The story of the Palimpsest has been well told by Janet Soskice in Sisters of Sinai, though Friends may quibble with her description of Woodbrooke as ‘a house of training for Quaker lay-ministry’.
Aramaic or Hebrew origins can often be detected in the gospels (see my book First Burn Your Bible). The existence of an Aramaic source, in the form of a collection of the sayings of Jesus, which stands behind the synoptic gospels, has been postulated, and it has been given the name Q (from German Quelle – source). No such document has been found, but that has not stopped scholars trying to recreate it.
Richard Pickvance
Agenda setting
Would the agenda for Yearly Meeting Gathering benefit from picking more items from the letters and content of the Friend – acting as a poll of what matters to Quakers in 2021-22? This would help corporate Quaker processes follow up issues and implement issues more robustly.
In the last ten years the corporate Quaker process has brought issues to Yearly Meeting for discernment such as our faith in the future, alternative ways to Quaker membership, the Simpler Quaker Meetings project and promoting diversity in Quakers. But these tipping point issues appear and are then forgotten.

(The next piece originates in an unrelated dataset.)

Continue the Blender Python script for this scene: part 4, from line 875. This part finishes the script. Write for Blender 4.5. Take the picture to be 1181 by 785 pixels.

Is Yearly Meeting agenda chosen to avoid serious discernment that might result in contention or pain? David Harris (26 February) wrote about better, streamlined Quaker business to allow more time for spiritual nurture in our Local and Area Meetings. Discernment of what really matters to a faith group’s members is part of better business. I think that the agenda for Yearly Meeting 2022 should be in part, in more part, prompted by the Friend. Otherwise the thought that Quakers are acting like a secret society avoiding the big issues comes to mind.
David Fish
Comments
Stuart Donnan’s letter certainly speaks to my condition, and reflects my experience as an ‘out’ Judeo-Quaker. Giampiero Zucchelli preceding letter evidences the point eloquently.
Why do I, as a British Jew, _have_ to defend/condemn ‘the illegal settlers in the occupied territories’, any more than people of Caribbean ancestry have to defend/condemn the Jamaican government?